A variant of numeric Vandermonde which failed symbolically?

Matrix $A_n$ can be generalized to $\big[(j+f(i))^{i-1}\big]_{i,j=1}^n$ for any function $f(i)$ not just $f(i)=i-1$.
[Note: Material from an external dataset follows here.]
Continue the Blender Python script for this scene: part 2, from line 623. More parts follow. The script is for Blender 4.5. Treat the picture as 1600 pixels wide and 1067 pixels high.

Since $$(j+f(i))^{i-1} = \sum_{k=0}^{i-1} c_{i,k}\cdot j^k,$$ where $c_{i,k} := \binom{i-1}k f(i)^{i-1-k}$, we have $$\big[(j+f(i))^{i-1}\big]_{i,j=1}^n = \begin{bmatrix} c_{1,0} & 0 & 0 & \dots & 0\\ c_{2,0} & c_{2,1} & 0 & \dots & 0\\ c_{3,0} & c_{3,1} & c_{3,2} & \dots & 0\\ \vdots & \vdots & \vdots & \ddots & \vdots\\ c_{n,0} & c_{n,1} & c_{n,2} & \dots & c_{n,n-1} \end{bmatrix}\cdot \big[j^{i-1}\big]_{i,j=1}^n.$$ Taking determinants, we get $$\det\big[(j+f(i))^{i-1}\big]_{i,j=1}^n = c_{1,0}c_{2,1}\cdots c_{n,n-1}\cdot \det\big[j^{i-1}\big]_{i,j=1}^n=\det\big[j^{i-1}\big]_{i,j=1}^n.$$

For $B_n$ things work even for a simpler reason: $$q^{(i+j-1)(i-1)} = q^{(i-1)^2} q^{j(i-1)}$$ and we can take out a factor of $q^{(i-1)^2}$ from the $i$-th row of matrix $B_n$.

However for matrix $C_n$ neither binomial expansion work, nor we can take out any common factors from its rows. So, despite visual similarity $C_n$ does not possess the properties of $A_n$ or $B_n$.